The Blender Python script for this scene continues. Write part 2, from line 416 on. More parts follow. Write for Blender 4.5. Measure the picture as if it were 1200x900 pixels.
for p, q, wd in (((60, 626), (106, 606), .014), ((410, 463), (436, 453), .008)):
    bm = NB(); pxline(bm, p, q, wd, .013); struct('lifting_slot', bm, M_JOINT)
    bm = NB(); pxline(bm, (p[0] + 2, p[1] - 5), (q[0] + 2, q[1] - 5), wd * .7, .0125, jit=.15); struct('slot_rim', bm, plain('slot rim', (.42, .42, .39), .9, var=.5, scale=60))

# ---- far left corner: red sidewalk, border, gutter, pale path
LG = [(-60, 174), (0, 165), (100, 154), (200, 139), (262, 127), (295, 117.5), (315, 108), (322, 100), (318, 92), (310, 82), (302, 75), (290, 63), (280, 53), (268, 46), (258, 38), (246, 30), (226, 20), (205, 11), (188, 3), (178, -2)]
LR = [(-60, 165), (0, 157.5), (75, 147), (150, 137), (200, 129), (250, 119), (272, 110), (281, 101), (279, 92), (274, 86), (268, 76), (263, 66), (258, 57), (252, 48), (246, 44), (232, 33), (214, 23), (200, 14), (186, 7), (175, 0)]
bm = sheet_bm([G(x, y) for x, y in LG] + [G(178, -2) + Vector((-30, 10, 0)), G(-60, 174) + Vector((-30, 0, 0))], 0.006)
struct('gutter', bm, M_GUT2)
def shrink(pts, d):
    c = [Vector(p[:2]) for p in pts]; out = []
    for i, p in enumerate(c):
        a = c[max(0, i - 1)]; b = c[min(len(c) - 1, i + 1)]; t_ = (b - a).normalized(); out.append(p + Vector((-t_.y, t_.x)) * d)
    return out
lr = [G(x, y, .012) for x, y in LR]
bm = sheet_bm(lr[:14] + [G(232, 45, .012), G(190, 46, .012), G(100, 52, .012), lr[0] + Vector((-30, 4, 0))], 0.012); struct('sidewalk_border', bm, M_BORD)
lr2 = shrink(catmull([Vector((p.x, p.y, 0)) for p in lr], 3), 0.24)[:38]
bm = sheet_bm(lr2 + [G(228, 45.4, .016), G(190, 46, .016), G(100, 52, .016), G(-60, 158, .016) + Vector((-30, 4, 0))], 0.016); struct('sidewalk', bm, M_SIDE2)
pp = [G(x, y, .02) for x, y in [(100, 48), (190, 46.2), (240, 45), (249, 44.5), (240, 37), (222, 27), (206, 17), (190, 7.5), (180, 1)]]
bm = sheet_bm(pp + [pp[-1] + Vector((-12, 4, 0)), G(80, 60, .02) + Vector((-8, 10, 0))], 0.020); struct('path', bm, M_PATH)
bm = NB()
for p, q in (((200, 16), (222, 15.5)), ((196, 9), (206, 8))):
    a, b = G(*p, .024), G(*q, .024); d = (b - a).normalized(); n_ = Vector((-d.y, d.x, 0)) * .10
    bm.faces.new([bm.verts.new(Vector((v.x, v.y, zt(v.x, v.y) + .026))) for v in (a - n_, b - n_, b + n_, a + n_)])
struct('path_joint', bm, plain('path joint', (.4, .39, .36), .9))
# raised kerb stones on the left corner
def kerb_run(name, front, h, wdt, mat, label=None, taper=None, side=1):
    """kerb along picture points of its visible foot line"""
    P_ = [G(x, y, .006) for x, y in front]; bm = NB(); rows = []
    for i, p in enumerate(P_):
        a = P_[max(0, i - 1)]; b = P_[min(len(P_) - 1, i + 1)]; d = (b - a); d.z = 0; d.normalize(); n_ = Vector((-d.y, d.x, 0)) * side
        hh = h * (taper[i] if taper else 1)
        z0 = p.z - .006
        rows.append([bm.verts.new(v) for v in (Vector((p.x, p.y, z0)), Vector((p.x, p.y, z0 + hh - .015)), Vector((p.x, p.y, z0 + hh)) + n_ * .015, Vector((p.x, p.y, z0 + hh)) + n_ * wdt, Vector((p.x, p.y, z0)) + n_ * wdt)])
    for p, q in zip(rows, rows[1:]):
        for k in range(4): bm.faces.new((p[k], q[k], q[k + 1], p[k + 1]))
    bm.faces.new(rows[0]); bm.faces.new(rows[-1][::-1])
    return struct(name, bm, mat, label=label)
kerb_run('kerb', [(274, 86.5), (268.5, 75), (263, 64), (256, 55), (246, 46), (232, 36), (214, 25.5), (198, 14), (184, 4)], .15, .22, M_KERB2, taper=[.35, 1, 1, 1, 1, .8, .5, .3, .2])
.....
Given exercise:
Quote each line of the listing above exactly.

Correct answer:
The Blender Python script for this scene continues. Write part 2, from line 416 on. More parts follow. Write for Blender 4.5. Measure the picture as if it were 1200x900 pixels.
for p, q, wd in (((60, 626), (106, 606), .014), ((410, 463), (436, 453), .008)):
    bm = NB(); pxline(bm, p, q, wd, .013); struct('lifting_slot', bm, M_JOINT)
    bm = NB(); pxline(bm, (p[0] + 2, p[1] - 5), (q[0] + 2, q[1] - 5), wd * .7, .0125, jit=.15); struct('slot_rim', bm, plain('slot rim', (.42, .42, .39), .9, var=.5, scale=60))

# ---- far left corner: red sidewalk, border, gutter, pale path
LG = [(-60, 174), (0, 165), (100, 154), (200, 139), (262, 127), (295, 117.5), (315, 108), (322, 100), (318, 92), (310, 82), (302, 75), (290, 63), (280, 53), (268, 46), (258, 38), (246, 30), (226, 20), (205, 11), (188, 3), (178, -2)]
LR = [(-60, 165), (0, 157.5), (75, 147), (150, 137), (200, 129), (250, 119), (272, 110), (281, 101), (279, 92), (274, 86), (268, 76), (263, 66), (258, 57), (252, 48), (246, 44), (232, 33), (214, 23), (200, 14), (186, 7), (175, 0)]
bm = sheet_bm([G(x, y) for x, y in LG] + [G(178, -2) + Vector((-30, 10, 0)), G(-60, 174) + Vector((-30, 0, 0))], 0.006)
struct('gutter', bm, M_GUT2)
def shrink(pts, d):
    c = [Vector(p[:2]) for p in pts]; out = []
    for i, p in enumerate(c):
        a = c[max(0, i - 1)]; b = c[min(len(c) - 1, i + 1)]; t_ = (b - a).normalized(); out.append(p + Vector((-t_.y, t_.x)) * d)
    return out
lr = [G(x, y, .012) for x, y in LR]
bm = sheet_bm(lr[:14] + [G(232, 45, .012), G(190, 46, .012), G(100, 52, .012), lr[0] + Vector((-30, 4, 0))], 0.012); struct('sidewalk_border', bm, M_BORD)
lr2 = shrink(catmull([Vector((p.x, p.y, 0)) for p in lr], 3), 0.24)[:38]
bm = sheet_bm(lr2 + [G(228, 45.4, .016), G(190, 46, .016), G(100, 52, .016), G(-60, 158, .016) + Vector((-30, 4, 0))], 0.016); struct('sidewalk', bm, M_SIDE2)
pp = [G(x, y, .02) for x, y in [(100, 48), (190, 46.2), (240, 45), (249, 44.5), (240, 37), (222, 27), (206, 17), (190, 7.5), (180, 1)]]
bm = sheet_bm(pp + [pp[-1] + Vector((-12, 4, 0)), G(80, 60, .02) + Vector((-8, 10, 0))], 0.020); struct('path', bm, M_PATH)
bm = NB()
for p, q in (((200, 16), (222, 15.5)), ((196, 9), (206, 8))):
    a, b = G(*p, .024), G(*q, .024); d = (b - a).normalized(); n_ = Vector((-d.y, d.x, 0)) * .10
    bm.faces.new([bm.verts.new(Vector((v.x, v.y, zt(v.x, v.y) + .026))) for v in (a - n_, b - n_, b + n_, a + n_)])
struct('path_joint', bm, plain('path joint', (.4, .39, .36), .9))
# raised kerb stones on the left corner
def kerb_run(name, front, h, wdt, mat, label=None, taper=None, side=1):
    """kerb along picture points of its visible foot line"""
    P_ = [G(x, y, .006) for x, y in front]; bm = NB(); rows = []
    for i, p in enumerate(P_):
        a = P_[max(0, i - 1)]; b = P_[min(len(P_) - 1, i + 1)]; d = (b - a); d.z = 0; d.normalize(); n_ = Vector((-d.y, d.x, 0)) * side
        hh = h * (taper[i] if taper else 1)
        z0 = p.z - .006
        rows.append([bm.verts.new(v) for v in (Vector((p.x, p.y, z0)), Vector((p.x, p.y, z0 + hh - .015)), Vector((p.x, p.y, z0 + hh)) + n_ * .015, Vector((p.x, p.y, z0 + hh)) + n_ * wdt, Vector((p.x, p.y, z0)) + n_ * wdt)])
    for p, q in zip(rows, rows[1:]):
        for k in range(4): bm.faces.new((p[k], q[k], q[k + 1], p[k + 1]))
    bm.faces.new(rows[0]); bm.faces.new(rows[-1][::-1])
    return struct(name, bm, mat, label=label)
kerb_run('kerb', [(274, 86.5), (268.5, 75), (263, 64), (256, 55), (246, 46), (232, 36), (214, 25.5), (198, 14), (184, 4)], .15, .22, M_KERB2, taper=[.35, 1, 1, 1, 1, .8, .5, .3, .2])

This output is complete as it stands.